Dataset content:
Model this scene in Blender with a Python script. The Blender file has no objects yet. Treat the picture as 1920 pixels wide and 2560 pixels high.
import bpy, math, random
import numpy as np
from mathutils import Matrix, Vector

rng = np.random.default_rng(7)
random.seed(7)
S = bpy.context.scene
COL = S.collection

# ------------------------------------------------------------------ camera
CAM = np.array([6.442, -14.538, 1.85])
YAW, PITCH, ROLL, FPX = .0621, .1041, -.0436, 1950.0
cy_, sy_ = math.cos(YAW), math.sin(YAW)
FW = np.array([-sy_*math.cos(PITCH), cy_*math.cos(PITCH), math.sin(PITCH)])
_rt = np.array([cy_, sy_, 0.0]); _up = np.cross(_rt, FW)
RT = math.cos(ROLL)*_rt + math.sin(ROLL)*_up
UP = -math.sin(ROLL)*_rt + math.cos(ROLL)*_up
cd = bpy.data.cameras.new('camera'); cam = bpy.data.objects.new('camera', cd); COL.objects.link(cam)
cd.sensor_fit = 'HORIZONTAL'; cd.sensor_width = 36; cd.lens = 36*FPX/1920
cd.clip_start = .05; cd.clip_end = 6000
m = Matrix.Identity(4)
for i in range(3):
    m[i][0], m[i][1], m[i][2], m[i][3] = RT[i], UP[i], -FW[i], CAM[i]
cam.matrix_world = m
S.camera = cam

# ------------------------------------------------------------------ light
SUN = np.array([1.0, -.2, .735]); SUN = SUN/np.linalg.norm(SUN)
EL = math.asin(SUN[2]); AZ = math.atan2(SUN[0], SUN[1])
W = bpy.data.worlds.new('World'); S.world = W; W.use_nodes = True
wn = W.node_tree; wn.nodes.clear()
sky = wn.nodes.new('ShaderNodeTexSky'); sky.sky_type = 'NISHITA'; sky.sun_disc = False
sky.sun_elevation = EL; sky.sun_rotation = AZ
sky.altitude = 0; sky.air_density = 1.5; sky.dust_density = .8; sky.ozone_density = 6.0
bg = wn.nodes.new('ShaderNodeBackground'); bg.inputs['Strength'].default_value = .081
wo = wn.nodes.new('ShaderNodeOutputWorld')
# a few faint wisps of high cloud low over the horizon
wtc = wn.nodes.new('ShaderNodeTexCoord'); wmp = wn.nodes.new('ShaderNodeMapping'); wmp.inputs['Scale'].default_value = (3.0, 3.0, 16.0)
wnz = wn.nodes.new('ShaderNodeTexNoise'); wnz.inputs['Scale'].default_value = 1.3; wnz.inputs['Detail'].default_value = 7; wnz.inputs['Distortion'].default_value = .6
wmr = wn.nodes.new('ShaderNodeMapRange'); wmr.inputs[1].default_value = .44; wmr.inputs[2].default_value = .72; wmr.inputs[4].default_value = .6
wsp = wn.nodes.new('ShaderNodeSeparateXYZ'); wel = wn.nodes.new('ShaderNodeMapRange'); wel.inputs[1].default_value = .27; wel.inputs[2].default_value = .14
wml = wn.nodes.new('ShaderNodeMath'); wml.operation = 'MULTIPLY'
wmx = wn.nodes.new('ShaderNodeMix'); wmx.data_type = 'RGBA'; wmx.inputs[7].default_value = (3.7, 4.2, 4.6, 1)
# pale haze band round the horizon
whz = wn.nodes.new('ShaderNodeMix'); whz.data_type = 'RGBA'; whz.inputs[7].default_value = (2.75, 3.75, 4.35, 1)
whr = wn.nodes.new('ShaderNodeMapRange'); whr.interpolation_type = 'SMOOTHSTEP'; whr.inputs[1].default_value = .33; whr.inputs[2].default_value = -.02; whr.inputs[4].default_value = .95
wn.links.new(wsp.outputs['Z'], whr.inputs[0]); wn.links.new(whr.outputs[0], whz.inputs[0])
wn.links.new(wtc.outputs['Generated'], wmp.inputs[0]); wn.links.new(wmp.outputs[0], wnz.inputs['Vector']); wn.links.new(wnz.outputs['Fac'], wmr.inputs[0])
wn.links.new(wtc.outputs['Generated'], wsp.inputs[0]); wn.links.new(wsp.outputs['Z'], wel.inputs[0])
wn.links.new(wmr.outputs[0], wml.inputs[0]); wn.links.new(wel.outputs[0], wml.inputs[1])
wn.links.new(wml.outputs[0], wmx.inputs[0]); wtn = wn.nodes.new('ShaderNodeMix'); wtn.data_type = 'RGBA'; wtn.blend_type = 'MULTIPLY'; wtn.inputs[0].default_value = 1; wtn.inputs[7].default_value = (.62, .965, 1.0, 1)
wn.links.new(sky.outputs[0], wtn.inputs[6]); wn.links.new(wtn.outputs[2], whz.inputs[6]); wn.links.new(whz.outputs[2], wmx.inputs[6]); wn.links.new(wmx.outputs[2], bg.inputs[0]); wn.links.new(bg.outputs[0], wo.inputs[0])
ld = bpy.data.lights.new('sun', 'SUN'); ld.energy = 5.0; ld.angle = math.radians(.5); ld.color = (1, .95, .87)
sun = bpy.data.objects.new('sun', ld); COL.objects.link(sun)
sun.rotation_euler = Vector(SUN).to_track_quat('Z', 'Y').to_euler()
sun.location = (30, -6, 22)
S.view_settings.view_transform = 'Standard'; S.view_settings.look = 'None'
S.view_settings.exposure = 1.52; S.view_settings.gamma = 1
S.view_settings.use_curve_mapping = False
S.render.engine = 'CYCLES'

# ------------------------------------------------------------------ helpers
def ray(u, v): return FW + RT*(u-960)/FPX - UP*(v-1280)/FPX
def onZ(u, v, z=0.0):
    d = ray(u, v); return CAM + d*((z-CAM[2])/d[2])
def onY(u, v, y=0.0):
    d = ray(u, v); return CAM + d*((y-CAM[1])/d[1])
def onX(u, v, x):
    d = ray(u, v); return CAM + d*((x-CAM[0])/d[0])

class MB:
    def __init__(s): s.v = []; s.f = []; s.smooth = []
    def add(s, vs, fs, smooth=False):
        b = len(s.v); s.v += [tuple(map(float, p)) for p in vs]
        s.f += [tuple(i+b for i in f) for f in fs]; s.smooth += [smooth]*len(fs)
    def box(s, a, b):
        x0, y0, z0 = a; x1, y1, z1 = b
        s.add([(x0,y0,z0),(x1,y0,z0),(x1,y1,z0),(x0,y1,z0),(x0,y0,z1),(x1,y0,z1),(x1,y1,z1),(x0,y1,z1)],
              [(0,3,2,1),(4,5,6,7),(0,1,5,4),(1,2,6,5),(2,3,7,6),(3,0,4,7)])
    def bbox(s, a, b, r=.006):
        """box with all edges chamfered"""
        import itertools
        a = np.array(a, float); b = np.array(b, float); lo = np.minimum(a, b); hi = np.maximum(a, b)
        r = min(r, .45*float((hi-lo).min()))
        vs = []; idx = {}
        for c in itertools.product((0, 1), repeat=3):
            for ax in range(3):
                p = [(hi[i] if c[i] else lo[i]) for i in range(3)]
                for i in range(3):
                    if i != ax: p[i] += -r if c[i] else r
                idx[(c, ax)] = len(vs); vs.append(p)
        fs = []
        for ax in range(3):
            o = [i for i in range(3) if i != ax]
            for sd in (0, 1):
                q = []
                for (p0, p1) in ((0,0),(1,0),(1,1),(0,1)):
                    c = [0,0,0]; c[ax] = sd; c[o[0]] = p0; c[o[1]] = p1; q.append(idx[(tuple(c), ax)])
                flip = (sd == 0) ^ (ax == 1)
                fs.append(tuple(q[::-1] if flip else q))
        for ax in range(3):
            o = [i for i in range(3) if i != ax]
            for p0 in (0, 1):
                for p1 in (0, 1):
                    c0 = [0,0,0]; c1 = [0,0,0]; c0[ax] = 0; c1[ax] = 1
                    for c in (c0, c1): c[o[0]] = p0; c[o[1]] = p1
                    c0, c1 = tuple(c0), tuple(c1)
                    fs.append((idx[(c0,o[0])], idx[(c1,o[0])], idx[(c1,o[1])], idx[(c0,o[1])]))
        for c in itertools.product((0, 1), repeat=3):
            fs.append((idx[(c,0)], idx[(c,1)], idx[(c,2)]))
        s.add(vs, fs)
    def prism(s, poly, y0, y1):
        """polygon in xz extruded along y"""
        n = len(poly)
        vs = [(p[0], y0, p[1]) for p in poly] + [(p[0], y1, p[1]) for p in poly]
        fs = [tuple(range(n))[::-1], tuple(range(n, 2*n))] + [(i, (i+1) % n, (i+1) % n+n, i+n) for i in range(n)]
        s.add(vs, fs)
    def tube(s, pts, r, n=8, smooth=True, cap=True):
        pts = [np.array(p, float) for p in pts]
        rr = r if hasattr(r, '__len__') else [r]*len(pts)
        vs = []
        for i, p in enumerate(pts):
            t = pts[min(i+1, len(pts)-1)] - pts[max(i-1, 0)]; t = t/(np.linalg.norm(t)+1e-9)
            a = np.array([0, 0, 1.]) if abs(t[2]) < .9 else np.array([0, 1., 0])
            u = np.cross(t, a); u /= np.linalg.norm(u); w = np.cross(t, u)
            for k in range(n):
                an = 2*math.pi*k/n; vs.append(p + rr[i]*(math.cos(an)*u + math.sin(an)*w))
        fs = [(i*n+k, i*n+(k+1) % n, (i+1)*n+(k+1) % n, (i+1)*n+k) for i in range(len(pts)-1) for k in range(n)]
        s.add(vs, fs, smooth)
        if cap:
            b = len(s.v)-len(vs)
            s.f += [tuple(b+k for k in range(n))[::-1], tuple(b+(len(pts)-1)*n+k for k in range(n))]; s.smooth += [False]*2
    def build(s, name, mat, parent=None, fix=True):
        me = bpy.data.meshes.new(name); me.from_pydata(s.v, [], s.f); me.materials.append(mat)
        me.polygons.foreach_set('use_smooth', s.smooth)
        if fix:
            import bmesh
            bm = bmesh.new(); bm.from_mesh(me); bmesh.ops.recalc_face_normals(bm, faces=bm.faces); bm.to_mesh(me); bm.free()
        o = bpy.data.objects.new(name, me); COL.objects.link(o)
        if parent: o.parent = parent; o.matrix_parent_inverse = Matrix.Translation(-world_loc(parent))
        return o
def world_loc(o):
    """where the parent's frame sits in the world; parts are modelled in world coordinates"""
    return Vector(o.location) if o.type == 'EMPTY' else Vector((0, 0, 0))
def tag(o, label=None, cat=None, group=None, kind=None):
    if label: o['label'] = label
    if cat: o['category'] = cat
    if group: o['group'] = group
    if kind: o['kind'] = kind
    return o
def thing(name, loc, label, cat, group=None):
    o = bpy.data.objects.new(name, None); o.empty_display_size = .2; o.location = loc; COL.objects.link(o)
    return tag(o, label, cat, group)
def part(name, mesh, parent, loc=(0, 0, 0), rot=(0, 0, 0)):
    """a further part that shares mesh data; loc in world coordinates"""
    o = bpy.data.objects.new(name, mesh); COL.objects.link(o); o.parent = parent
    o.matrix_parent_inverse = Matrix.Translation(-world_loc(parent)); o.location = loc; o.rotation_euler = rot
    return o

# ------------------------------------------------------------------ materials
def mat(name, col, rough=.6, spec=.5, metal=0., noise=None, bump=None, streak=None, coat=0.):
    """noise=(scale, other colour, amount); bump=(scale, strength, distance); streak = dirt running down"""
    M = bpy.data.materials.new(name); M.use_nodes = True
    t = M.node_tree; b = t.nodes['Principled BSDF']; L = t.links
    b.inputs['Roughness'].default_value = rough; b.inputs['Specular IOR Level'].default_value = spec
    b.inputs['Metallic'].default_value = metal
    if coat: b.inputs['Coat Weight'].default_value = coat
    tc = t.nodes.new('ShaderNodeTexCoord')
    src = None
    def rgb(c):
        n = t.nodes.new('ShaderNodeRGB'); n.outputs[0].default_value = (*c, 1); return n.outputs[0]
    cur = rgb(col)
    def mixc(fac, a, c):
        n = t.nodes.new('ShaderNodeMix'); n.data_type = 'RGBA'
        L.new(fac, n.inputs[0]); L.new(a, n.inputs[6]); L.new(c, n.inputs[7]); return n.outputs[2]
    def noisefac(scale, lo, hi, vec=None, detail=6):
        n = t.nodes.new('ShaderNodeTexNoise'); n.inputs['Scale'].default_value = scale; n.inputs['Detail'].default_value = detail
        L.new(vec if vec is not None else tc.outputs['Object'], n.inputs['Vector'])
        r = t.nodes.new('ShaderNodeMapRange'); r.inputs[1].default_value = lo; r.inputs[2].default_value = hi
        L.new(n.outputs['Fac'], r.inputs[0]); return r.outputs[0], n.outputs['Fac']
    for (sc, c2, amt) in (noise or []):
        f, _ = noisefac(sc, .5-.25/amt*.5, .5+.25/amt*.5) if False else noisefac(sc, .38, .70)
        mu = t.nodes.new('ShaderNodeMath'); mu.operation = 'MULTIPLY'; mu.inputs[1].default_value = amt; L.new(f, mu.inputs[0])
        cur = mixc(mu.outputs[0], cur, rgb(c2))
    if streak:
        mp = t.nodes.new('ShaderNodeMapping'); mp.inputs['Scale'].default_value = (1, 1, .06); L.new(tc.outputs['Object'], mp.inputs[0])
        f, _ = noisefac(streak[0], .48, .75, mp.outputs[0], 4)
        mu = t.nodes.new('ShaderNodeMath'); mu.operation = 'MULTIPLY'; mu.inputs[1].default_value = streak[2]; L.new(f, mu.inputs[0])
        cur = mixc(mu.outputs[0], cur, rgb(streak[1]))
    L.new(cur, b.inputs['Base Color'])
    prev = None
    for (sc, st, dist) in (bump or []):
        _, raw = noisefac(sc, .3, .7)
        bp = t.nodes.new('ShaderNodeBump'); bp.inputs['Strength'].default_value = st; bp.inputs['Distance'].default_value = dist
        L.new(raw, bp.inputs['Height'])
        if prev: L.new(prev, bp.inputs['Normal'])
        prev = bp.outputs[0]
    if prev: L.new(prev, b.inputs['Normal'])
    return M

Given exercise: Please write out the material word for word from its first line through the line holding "from mathutils import Matrix, Vector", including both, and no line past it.

Right answer:
Model this scene in Blender with a Python script. The Blender file has no objects yet. Treat the picture as 1920 pixels wide and 2560 pixels high.
import bpy, math, random
import numpy as np
from mathutils import Matrix, Vector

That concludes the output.